Both times Kim decided to run for an office, it was on impulse. The first time, it was after hearing that the incumbent, MacArthur, was sponsoring an amendment that would have undermined Obamacare.

This time, it was seeing Menendez refuse to step down after being indicted on the corruption charges. Kim leaped into the race, apologies (or not) to Tammy Murphy.

As a senator, he noted he’d be one of just three statewide elected officials in New Jersey, and, he said, “could really step up and be a bigger voice for my state.”

“I’m excited to represent nine million people, to represent the entirety of my home state,” Kim said. “A lot of the issues I’m trying to fight for, lowering costs, it doesn’t just end in my congressional district.”

As a senator, he’d also have a vote on U.S. Supreme Court justices and other officials in the Senate. Bashaw, his opponent, says he supports abortion rights, but has also said he would not use that as a litmus test for Justices.

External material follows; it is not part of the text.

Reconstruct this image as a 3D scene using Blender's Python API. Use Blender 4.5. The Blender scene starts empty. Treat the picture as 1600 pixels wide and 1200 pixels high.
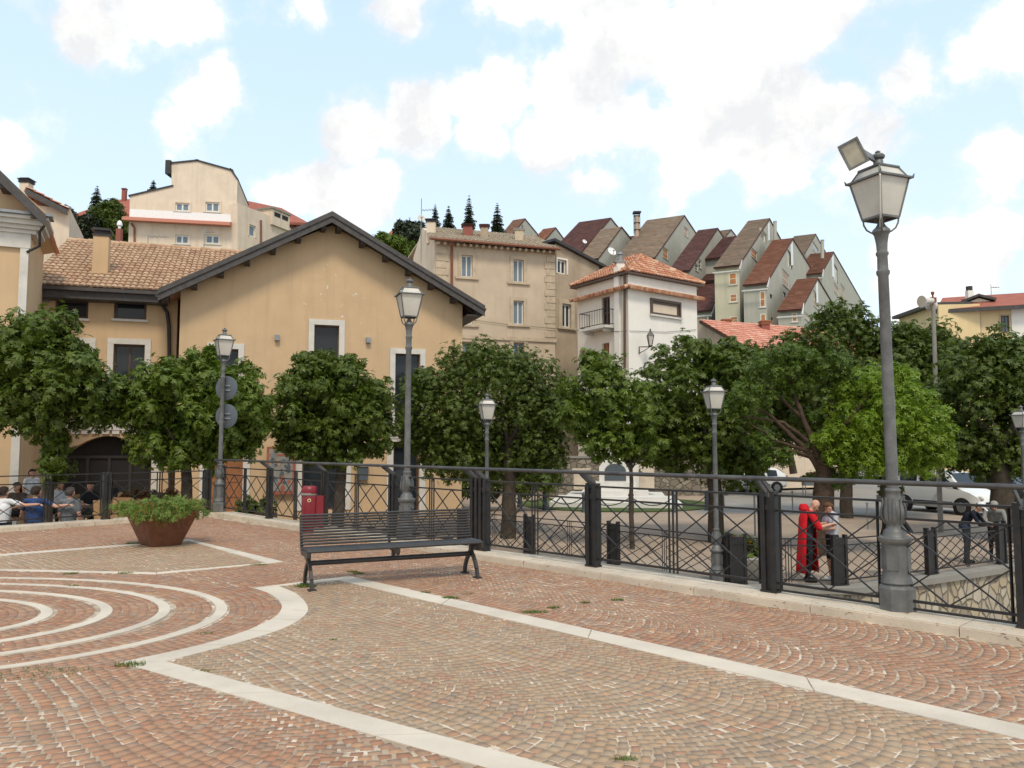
import bpy, bmesh, math, random
import numpy as np
from mathutils import Vector, Matrix, noise
from mathutils.geometry import tessellate_polygon
random.seed(7)
R = math.radians
S = bpy.context.scene
COL = S.collection
FPX, EYE = 1250.0, 1.65
PIT = math.atan(94 / 1250.0)
CP, SP = math.cos(PIT), math.sin(PIT)
CAM = Vector((0, 0, EYE))
Z3 = Vector((0, 0, 1))

def ray(px, py):
    x = (px - 800) / FPX
    y = (600 - py) / FPX
    return Vector((x, CP - y * SP, SP + y * CP))
def PD(px, py, d):
    r = ray(px, py)
    return CAM + r * (d / r.y)
def PZ(px, py, z):
    r = ray(px, py)
    return CAM + r * ((z - EYE) / r.z)
def gz(x, y):                       # lower square level
    return -1.2 + .002 * (y - 18)

class Pl:
    """vertical plane through plan points a (left) and b (right); n faces the viewer"""
    def __init__(s, a, b):
        s.o = Vector((a[0], a[1], 0)); d = Vector((b[0] - a[0], b[1] - a[1], 0))
        s.L = d.length; s.u = d.normalized(); s.n = Vector((s.u.y, -s.u.x, 0))
    def hit(s, px, py):
        r = ray(px, py); t = (s.o - CAM).dot(s.n) / r.dot(s.n)
        return CAM + r * t
    def uz(s, px, py):
        p = s.hit(px, py)
        return ((p - s.o).dot(s.u), p.z)
    def w(s, u, v, z):
        return s.o + s.u * u + s.n * v + Z3 * z
    def back(s, v):
        p = Pl((0, 0), (1, 0)); p.o = s.o + s.n * v; p.u = s.u.copy(); p.n = s.n.copy(); p.L = s.L
        return p
def plpx(px1, d1, px2, d2):
    a = PD(px1, 600, d1); b = PD(px2, 600, d2)
    return Pl((a.x, a.y), (b.x, b.y))

def wl(o):
    p = Vector((0, 0, 0))
    while o is not None:
        p += o.location; o = o.parent
    return p
def link(o, parent=None):
    COL.objects.link(o)
    if parent is not None:
        o.parent = parent
    return o
def tag(o, label, cat, group=None):
    o['label'] = label; o['category'] = cat
    if group: o['group'] = group
    return o
def thing(name, label, cat, loc=(0, 0, 0), group=None):
    o = bpy.data.objects.new(name, None); link(o); o.location = loc; o.empty_display_size = .2
    return tag(o, label, cat, group)
def dup(o, parent=None):
    c = o.copy(); link(c, parent)
    for ch in list(o.children):
        dup(ch, c)
    return c
def place(o, loc, rz=0, sc=1, label=None, group=None):
    o.location = loc; o.rotation_euler = (0, 0, rz); o.scale = (sc, sc, sc)
    if label: o['label'] = label
    if group: o['group'] = group
    return o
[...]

But there’s another draw to the upper chamber, Kim said. He thinks the Senate has been actually been more productive than the House for bipartisan negotiations, like on the Infrastructure bill and the CHIPS and Science Act. “It might be a greater place where I can have deeper legislative engagement,” he said.

The campaign has been mostly agreeable. After Bashaw froze in the first debate and seemed like he might pass out, Kim crossed over to see if Bashaw was OK and gestured for help. But Kim bristles at the way Bashaw has characterized him as a career bureaucrat and D.C. insider.

Reflecting in the sunshine of the very Jersey location of Newark’s Terminal A, Loading Zone 15, with every one trying not to have their cars ticketed, Kim said he believes the people of New Jersey recognize those “who are actually, earnestly trying to serve them.”

“I just find it disrespectful for someone to denigrate public service in the way that he has, ” Kim says. “I work hard. I’ve worked in war zones, and for him to try to reduce me down and try to denigrate and say that I’m out of touch, I just find to be really disrespectful. We need to fight that distrust, not inflame that distrust.”